Un autre élément à souligner concerne la manière d’entamer un enseignement de l’histoire à l’échelle d’une année. S’étonnant de l’appréhension négative de ses élèves à l’égard de l’histoire, l’autrice raconte comment elle entame désormais ce cours en se demandant d’abord avec eux à quoi cette matière peut bien servir, au lieu de leur imposer d’emblée des points de repères et des grandes périodes abstraites aussi intangibles que privées de sens avec une entrée en matière aussi traditionnelle. À quoi s’ajoute un second « geste inaugural » consistant à mettre les élèves au contact des archives, le lieu et ses documents authentiques, autour d’une question comme celle de savoir par exemple si leur école a toujours été située dans Paris (p. 103).
Les expériences relatées dans ce livre ont toutes pour caractéristique de porter sur une thématique relevant des classes populaires et des gens ordinaires. Cela correspond à la situation vécue par les élèves, à l’idée de partir de leur environnement proche, mais pas seulement ; il s’agit aussi et surtout d’une volonté de prioriser une histoire à hauteur des gens, susceptible de faire mieux comprendre la société.
Les thèmes abordés, qui sont riches et diversifiés, concernent notamment le contact direct avec des archives historiques locales, l’étude de l’histoire de son quartier (implantation, transformations industrielles), les figures féminines du mouvement ouvrier au XIXe siècle, la Première Guerre mondiale ou la mémoire de la guerre d’Algérie. Et bien d’autres encore.
Dans certains cas, après une phase de perplexité, les élèves se prennent au jeu et se montrent très entreprenants. Ils se servent dans les documents mis à leur disposition dans la classe et sa bibliothèque, et ils les lisent. Et leur travail aboutit parfois à des textes tout à fait impressionnants que Magali Jacquemin nous restitue. C’est une démarche d’enquête sur le passé authentique et complète, une manière de faire de l’histoire à un niveau à la fois accessible et stimulant pour ces élèves.
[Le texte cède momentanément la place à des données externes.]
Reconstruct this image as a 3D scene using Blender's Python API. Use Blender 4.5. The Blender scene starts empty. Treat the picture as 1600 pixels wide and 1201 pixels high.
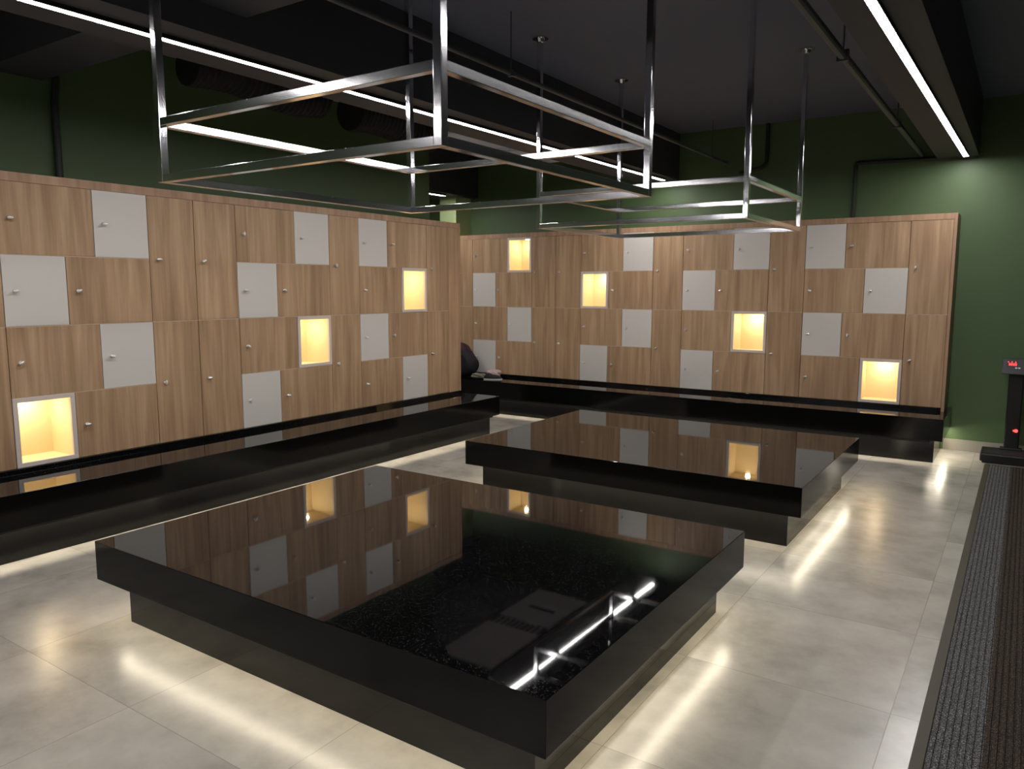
import bpy, bmesh, math, random
from mathutils import Matrix, Vector
random.seed(7)
C = bpy.context.scene
COL = C.collection
PI = math.pi

# ------------------------------------------------------------------ camera, world, exposure
cam = bpy.data.cameras.new('camera')
cam_o = bpy.data.objects.new('camera', cam); COL.objects.link(cam_o)
yaw, pitch, roll, F = -0.5926, -0.1258, 0.0016, 1189.2
cy, sy, cp, sp = math.cos(yaw), math.sin(yaw), math.cos(pitch), math.sin(pitch)
fw = Vector((sy*cp, cy*cp, sp)); rt = Vector((cy, -sy, 0)); up = rt.cross(fw)
cr, sr = math.cos(roll), math.sin(roll)
rt, up = cr*rt + sr*up, -sr*rt + cr*up
M = Matrix((rt, up, -fw)).transposed().to_4x4()
M.translation = Vector((0, 0, 1.705))
cam_o.matrix_world = M
cam.sensor_width = 36.0; cam.lens = 36.0*F/1600.0; cam.clip_start = 0.02
C.camera = cam_o

world = bpy.data.worlds.new('world'); C.world = world; world.use_nodes = True
world.node_tree.nodes['Background'].inputs[0].default_value = (0.5, 0.55, 0.65, 1)
world.node_tree.nodes['Background'].inputs[1].default_value = 0.0

C.view_settings.view_transform = 'Standard'; C.view_settings.look = 'None'
C.view_settings.gamma = 1.0; C.view_settings.use_curve_mapping = False
C.view_settings.exposure = 0.0
C.cycles.use_denoising = True
C.cycles.max_bounces = 10; C.cycles.diffuse_bounces = 5; C.cycles.glossy_bounces = 6
C.cycles.sample_clamp_indirect = 6.0
C.cycles.caustics_reflective = True

LED_CEIL = 78.0      # ceiling line lights
LED_UNDER = 16.5     # strips below the platforms
LED_BENCH = 60.0     # shielded strips below the wall benches
LED_NICHE = 290.0     # spot in each lit niche

# ------------------------------------------------------------------ helpers
def srgb(r, g, b):
    f = lambda c: (c/255/12.92) if c/255 <= 0.04045 else ((c/255+0.055)/1.055)**2.4
    return (f(r), f(g), f(b), 1.0)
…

Ces récits, consignés dans des cahiers ou sur des panneaux, sont inspirés par des documents, mais ils sont aussi partiellement inventés, parce qu’ils sont explicitement des fictions historiques. Ou plutôt : ils sont en quelque sorte des docufictions dont la partie imaginée s’en tient autant que possible à du vraisemblable. Au fil de leurs enquêtes, ces élèves ont par ailleurs eu la possibilité et la chance de contacter des historiennes connaissant bien le sujet traité et qui ont commenté leurs démarches. Ainsi par exemple Amel a-t-elle pu échanger avec Raphaëlle Branche sur la question épineuse de la mémoire et des occultations de la guerre d’Algérie. Ludivine Bantigny était venue en classe présenter son travail sur la Commune de Paris. Des échanges ont aussi eu lieu avec Mathilde Larrère à propos d’un livre sur l’histoire des luttes contre le machisme. Ces contacts avec le monde des historiennes sont évidemment un plus.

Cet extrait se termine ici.